◆ **PROMPT**: Transcribe the material from its first line onward, ending with the line that contains "from mathutils import Vector, Matrix, noise" and adding nothing beyond it.

◆ **COLLECTED DATA**:
# # # # # # #
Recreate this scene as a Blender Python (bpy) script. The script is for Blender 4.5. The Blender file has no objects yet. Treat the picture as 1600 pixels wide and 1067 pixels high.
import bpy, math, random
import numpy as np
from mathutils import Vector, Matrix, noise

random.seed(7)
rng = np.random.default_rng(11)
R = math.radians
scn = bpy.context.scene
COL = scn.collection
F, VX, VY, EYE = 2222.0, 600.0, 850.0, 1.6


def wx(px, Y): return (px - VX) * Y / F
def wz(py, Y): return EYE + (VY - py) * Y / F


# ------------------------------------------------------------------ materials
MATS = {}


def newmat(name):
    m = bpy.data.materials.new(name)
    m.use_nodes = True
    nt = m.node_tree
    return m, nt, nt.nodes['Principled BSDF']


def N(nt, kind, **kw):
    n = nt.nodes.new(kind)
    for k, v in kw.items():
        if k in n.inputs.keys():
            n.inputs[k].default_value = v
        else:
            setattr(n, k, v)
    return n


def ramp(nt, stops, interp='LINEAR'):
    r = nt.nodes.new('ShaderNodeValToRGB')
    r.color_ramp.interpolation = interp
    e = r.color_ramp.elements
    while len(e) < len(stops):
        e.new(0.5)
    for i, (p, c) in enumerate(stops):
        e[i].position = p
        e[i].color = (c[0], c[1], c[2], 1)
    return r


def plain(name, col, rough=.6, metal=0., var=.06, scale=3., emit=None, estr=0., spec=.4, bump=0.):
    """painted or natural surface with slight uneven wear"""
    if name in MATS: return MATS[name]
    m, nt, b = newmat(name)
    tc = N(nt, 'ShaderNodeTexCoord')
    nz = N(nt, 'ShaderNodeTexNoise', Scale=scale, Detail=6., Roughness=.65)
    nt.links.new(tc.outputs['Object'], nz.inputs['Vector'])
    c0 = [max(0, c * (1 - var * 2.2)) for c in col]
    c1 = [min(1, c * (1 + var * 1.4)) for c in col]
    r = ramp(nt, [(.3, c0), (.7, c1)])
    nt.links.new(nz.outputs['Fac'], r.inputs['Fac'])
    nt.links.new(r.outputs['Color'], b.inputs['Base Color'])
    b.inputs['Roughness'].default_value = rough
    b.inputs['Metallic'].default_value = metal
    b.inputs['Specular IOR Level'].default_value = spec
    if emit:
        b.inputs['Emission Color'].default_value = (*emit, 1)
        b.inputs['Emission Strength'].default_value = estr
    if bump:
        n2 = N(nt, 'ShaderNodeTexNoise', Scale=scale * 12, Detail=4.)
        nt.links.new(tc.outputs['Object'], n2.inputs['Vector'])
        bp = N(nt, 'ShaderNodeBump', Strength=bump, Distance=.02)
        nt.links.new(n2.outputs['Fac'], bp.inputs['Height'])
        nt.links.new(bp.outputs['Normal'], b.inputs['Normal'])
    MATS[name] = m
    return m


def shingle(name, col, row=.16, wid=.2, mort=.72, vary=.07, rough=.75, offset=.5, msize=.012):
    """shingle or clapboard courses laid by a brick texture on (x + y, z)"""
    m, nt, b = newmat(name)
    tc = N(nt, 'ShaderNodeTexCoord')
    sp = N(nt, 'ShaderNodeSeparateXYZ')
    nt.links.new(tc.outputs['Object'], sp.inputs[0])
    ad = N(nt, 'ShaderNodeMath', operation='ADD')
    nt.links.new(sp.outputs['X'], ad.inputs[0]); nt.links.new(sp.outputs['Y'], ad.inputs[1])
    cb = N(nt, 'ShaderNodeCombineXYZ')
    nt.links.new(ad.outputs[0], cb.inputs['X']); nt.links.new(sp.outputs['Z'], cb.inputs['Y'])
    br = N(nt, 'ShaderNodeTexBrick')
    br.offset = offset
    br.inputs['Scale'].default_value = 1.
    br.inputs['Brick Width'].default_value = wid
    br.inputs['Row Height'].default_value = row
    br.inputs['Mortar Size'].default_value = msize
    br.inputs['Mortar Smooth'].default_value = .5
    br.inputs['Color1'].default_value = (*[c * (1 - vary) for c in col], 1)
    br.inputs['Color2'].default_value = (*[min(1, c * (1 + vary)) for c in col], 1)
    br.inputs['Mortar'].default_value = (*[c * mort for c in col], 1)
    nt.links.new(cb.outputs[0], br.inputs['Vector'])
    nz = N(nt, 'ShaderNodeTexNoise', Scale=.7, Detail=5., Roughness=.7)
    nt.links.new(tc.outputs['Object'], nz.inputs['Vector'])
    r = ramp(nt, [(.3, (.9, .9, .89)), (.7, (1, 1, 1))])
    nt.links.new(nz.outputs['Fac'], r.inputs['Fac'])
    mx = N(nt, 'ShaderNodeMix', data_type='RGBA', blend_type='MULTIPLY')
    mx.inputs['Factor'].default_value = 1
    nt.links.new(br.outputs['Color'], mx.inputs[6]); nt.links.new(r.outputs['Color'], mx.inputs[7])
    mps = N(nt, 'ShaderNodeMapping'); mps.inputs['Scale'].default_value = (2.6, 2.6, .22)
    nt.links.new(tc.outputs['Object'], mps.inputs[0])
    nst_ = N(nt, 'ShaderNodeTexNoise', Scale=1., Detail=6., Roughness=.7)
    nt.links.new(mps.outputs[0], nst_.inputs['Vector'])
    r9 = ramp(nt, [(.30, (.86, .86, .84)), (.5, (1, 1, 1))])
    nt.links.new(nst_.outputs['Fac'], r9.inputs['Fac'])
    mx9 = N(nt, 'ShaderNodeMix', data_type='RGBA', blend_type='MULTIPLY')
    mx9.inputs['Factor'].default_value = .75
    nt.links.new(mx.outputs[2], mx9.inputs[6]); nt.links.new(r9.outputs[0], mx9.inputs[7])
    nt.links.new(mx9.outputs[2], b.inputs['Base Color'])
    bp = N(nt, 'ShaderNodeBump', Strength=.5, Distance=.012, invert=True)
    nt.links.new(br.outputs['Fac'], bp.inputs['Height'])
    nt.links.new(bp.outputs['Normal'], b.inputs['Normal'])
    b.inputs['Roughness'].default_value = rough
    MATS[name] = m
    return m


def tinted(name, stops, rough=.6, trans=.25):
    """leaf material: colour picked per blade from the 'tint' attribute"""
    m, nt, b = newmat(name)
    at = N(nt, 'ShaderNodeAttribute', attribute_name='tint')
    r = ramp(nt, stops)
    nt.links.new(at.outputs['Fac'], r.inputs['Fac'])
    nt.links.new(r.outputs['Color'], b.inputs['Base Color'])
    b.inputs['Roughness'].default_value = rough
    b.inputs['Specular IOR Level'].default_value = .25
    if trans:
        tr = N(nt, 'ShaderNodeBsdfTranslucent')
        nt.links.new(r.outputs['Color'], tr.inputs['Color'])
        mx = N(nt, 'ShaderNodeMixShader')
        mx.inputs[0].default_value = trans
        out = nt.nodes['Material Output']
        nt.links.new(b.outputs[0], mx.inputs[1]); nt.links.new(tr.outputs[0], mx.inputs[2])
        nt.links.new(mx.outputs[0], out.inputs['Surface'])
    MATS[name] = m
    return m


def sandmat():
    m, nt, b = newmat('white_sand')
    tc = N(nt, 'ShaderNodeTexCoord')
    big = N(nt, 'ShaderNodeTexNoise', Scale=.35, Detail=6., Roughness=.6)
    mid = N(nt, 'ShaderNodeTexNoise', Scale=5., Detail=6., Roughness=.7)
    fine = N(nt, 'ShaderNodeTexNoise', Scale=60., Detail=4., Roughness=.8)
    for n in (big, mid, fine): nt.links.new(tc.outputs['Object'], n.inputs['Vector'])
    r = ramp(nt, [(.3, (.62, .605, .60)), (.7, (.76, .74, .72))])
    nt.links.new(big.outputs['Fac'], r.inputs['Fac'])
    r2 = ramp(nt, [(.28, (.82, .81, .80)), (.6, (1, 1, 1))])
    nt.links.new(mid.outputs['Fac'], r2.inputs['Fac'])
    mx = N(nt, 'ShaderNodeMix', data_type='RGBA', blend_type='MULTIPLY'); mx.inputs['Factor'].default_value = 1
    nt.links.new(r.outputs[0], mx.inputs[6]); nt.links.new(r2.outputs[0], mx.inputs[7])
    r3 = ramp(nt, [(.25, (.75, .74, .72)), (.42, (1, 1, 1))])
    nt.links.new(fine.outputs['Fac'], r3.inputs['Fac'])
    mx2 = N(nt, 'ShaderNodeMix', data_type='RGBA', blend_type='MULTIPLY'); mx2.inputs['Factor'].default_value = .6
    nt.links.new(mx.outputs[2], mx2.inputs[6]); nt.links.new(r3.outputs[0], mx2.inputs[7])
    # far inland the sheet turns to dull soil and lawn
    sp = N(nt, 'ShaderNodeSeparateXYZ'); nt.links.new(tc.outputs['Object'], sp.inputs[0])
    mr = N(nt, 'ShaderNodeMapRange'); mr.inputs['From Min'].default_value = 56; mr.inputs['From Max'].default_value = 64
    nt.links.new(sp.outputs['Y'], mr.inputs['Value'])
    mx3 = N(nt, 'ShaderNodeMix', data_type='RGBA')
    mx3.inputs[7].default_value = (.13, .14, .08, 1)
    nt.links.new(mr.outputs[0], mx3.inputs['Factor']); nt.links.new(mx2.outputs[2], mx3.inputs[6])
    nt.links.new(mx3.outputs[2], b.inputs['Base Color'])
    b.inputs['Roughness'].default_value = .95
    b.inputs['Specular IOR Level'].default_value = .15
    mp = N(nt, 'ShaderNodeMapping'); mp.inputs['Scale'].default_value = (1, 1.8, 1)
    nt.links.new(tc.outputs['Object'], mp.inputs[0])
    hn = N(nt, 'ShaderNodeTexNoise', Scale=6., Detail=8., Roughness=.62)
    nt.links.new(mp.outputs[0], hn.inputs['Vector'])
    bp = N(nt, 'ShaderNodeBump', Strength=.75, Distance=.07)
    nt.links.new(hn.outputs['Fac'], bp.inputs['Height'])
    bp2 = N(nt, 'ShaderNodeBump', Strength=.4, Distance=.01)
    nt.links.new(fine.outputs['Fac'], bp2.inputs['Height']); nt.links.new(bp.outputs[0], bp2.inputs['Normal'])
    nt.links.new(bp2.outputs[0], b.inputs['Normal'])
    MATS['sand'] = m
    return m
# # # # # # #
◆ **SOLUTION FOR THIS TASK**:
Recreate this scene as a Blender Python (bpy) script. The script is for Blender 4.5. The Blender file has no objects yet. Treat the picture as 1600 pixels wide and 1067 pixels high.
import bpy, math, random
import numpy as np
from mathutils import Vector, Matrix, noise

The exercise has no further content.